> [Task directions]:
Only the lines from the start of the data through the one containing "quay = spline([G(x, y, .22)" belong in your answer; return them exactly.

○ ○ ○ ○ ○ ○ ○

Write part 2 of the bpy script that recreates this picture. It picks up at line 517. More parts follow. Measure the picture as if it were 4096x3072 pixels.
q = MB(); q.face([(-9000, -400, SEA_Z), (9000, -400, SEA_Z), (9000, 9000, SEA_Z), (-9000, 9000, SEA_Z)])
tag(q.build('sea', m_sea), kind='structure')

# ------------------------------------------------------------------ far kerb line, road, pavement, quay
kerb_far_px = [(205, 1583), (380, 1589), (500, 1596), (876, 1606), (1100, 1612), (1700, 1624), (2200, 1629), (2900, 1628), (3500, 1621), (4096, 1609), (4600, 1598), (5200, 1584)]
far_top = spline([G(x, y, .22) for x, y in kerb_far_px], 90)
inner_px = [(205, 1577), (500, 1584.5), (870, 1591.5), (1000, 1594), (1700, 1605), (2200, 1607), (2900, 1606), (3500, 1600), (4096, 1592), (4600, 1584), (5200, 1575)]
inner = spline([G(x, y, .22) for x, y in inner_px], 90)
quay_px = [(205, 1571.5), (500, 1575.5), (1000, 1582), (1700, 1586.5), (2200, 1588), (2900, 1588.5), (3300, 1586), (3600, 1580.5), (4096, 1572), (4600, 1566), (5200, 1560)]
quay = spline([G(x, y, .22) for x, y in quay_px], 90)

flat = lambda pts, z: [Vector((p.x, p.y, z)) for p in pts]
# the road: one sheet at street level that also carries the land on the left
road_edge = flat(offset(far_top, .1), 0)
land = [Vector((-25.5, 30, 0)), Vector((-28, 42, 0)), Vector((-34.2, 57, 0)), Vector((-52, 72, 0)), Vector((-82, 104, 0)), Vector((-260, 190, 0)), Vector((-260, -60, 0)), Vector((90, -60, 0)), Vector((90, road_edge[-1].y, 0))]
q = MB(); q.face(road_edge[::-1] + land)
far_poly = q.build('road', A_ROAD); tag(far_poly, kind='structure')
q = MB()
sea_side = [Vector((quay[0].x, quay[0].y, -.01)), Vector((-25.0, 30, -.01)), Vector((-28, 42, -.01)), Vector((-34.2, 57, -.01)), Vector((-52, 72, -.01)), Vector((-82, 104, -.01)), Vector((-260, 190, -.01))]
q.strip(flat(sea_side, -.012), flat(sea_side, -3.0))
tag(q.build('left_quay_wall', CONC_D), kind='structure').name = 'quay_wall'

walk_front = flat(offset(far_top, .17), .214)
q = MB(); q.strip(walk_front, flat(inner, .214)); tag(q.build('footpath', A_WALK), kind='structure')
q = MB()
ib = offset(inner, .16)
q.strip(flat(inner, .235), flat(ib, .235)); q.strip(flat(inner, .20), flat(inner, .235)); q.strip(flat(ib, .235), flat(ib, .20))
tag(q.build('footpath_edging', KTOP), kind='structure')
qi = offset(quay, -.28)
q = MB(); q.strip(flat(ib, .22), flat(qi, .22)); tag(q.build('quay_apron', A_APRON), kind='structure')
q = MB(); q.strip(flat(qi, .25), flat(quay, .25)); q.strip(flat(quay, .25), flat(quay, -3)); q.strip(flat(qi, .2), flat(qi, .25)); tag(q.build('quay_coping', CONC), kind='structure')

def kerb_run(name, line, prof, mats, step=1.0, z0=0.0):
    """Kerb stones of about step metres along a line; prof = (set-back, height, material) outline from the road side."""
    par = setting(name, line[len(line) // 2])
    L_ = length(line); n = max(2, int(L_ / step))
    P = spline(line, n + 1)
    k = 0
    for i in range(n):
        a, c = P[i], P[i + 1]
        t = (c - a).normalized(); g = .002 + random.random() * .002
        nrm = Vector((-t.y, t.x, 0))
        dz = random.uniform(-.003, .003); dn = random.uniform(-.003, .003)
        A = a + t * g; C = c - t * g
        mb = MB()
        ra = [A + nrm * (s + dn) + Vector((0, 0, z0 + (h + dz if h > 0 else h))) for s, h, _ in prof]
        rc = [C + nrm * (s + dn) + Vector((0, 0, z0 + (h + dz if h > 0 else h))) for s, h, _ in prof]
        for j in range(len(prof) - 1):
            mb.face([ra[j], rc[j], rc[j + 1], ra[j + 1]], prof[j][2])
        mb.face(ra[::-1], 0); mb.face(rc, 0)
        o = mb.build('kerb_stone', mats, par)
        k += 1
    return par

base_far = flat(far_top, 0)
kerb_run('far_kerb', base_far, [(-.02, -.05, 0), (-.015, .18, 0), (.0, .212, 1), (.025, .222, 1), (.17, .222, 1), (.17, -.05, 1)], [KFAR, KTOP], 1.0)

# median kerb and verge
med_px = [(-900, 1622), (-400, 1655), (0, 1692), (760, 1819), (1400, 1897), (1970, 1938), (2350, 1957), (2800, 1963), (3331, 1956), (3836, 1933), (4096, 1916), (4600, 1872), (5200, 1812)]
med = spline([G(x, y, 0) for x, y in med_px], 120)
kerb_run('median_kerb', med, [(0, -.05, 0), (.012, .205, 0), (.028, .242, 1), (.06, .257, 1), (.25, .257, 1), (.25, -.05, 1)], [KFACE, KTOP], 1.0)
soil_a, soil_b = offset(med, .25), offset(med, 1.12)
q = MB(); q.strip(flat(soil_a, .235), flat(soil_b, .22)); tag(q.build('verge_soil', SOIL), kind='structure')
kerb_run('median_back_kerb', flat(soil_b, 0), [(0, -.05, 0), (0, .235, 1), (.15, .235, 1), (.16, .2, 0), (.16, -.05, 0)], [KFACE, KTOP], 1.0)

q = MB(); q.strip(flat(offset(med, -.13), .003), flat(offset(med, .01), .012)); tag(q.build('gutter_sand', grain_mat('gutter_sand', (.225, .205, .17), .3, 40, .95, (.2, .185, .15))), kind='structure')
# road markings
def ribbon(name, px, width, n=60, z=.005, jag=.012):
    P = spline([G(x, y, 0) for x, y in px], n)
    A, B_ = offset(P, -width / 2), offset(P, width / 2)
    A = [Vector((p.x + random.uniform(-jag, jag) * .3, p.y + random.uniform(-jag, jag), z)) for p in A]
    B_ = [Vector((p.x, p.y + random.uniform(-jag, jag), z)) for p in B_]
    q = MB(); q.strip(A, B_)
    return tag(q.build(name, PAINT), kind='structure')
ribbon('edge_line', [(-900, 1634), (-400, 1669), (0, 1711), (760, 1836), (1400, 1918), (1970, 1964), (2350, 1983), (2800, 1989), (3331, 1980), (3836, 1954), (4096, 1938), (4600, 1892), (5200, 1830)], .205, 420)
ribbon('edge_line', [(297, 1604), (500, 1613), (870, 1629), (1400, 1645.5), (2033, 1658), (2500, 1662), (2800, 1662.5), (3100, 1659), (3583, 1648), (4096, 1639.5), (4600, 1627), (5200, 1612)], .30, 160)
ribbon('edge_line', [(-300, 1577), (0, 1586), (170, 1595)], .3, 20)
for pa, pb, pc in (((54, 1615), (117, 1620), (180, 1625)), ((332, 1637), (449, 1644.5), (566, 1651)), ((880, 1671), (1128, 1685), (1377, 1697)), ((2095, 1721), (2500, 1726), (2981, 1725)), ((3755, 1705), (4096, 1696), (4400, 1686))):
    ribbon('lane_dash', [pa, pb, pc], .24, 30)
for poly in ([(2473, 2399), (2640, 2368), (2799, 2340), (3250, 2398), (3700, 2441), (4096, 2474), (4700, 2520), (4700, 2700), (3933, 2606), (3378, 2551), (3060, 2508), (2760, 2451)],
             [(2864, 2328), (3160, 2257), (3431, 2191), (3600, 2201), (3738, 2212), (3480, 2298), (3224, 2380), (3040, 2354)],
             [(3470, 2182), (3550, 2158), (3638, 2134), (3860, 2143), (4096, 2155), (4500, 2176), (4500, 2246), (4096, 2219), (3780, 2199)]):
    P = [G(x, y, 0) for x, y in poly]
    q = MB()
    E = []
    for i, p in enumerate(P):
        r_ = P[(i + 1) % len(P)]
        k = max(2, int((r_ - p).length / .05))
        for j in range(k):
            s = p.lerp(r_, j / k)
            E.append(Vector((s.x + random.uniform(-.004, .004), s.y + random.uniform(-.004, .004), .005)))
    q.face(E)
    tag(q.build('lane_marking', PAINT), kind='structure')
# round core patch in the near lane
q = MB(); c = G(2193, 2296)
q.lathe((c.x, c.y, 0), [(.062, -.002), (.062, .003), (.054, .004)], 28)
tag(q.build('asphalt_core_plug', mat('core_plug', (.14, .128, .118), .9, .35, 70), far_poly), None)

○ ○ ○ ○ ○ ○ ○

> [Finished answer]:
Write part 2 of the bpy script that recreates this picture. It picks up at line 517. More parts follow. Measure the picture as if it were 4096x3072 pixels.
q = MB(); q.face([(-9000, -400, SEA_Z), (9000, -400, SEA_Z), (9000, 9000, SEA_Z), (-9000, 9000, SEA_Z)])
tag(q.build('sea', m_sea), kind='structure')

# ------------------------------------------------------------------ far kerb line, road, pavement, quay
kerb_far_px = [(205, 1583), (380, 1589), (500, 1596), (876, 1606), (1100, 1612), (1700, 1624), (2200, 1629), (2900, 1628), (3500, 1621), (4096, 1609), (4600, 1598), (5200, 1584)]
far_top = spline([G(x, y, .22) for x, y in kerb_far_px], 90)
inner_px = [(205, 1577), (500, 1584.5), (870, 1591.5), (1000, 1594), (1700, 1605), (2200, 1607), (2900, 1606), (3500, 1600), (4096, 1592), (4600, 1584), (5200, 1575)]
inner = spline([G(x, y, .22) for x, y in inner_px], 90)
quay_px = [(205, 1571.5), (500, 1575.5), (1000, 1582), (1700, 1586.5), (2200, 1588), (2900, 1588.5), (3300, 1586), (3600, 1580.5), (4096, 1572), (4600, 1566), (5200, 1560)]
quay = spline([G(x, y, .22) for x, y in quay_px], 90)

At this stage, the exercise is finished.